**THE TASK:** Repeat verbatim only the lines from the opening of the material below through the one that contains "from mathutils import Vector, Matrix".

**DATA EXTRACT:**
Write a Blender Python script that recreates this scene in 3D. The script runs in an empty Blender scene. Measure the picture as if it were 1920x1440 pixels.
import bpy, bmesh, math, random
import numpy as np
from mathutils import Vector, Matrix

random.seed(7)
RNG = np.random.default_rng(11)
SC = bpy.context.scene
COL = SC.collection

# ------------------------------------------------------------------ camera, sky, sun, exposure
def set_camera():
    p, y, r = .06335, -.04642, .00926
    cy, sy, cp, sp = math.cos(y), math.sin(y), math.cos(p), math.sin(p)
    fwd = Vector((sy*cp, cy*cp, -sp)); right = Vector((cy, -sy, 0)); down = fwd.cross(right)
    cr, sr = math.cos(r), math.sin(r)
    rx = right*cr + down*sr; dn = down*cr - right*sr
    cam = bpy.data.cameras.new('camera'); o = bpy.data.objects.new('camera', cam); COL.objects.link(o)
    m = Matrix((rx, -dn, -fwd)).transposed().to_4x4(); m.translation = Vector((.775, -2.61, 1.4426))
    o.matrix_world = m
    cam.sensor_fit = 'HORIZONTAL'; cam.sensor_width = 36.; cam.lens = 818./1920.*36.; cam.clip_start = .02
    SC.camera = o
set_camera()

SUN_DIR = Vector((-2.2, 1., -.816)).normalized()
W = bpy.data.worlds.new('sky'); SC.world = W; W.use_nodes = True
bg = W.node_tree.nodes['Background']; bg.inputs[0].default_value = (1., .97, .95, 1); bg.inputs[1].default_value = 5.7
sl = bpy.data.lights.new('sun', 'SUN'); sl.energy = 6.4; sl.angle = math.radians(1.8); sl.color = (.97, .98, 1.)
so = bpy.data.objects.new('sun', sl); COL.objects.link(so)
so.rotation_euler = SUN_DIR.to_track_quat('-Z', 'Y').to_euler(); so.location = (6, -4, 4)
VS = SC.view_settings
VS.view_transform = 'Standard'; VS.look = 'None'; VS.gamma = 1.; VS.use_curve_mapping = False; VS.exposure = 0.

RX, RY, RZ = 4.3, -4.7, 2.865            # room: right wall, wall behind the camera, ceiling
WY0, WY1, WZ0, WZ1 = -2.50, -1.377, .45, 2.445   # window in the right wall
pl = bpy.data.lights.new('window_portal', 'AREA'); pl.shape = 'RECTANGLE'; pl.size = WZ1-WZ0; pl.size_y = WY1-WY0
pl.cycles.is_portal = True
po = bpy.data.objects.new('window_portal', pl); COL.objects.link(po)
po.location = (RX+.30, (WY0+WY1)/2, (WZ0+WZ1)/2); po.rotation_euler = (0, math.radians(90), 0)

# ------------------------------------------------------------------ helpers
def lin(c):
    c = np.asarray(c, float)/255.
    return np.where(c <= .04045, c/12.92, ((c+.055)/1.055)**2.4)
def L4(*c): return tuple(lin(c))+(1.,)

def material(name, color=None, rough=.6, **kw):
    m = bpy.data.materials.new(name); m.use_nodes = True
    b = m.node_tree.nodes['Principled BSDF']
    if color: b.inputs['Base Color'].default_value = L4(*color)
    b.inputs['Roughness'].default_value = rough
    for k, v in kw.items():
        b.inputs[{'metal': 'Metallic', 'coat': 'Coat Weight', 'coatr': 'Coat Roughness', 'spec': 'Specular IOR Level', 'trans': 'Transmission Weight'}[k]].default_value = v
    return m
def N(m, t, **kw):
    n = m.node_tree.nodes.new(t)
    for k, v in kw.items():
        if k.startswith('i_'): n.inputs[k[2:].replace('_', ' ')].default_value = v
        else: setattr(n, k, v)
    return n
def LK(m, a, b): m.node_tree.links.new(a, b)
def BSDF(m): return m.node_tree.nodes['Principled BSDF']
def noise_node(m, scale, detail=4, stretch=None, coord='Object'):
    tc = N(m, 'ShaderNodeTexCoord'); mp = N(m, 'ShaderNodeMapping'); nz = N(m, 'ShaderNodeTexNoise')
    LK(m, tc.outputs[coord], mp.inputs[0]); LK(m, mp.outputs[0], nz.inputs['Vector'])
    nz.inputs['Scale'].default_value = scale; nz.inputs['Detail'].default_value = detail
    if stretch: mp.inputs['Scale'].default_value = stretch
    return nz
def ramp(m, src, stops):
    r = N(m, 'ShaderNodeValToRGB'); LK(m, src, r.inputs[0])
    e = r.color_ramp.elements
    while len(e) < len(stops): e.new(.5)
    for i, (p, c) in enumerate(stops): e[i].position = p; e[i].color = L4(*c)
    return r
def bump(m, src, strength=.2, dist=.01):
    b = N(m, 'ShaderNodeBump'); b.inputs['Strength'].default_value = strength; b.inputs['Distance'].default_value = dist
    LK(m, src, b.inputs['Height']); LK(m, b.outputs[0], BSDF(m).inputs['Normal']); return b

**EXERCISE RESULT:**
Write a Blender Python script that recreates this scene in 3D. The script runs in an empty Blender scene. Measure the picture as if it were 1920x1440 pixels.
import bpy, bmesh, math, random
import numpy as np
from mathutils import Vector, Matrix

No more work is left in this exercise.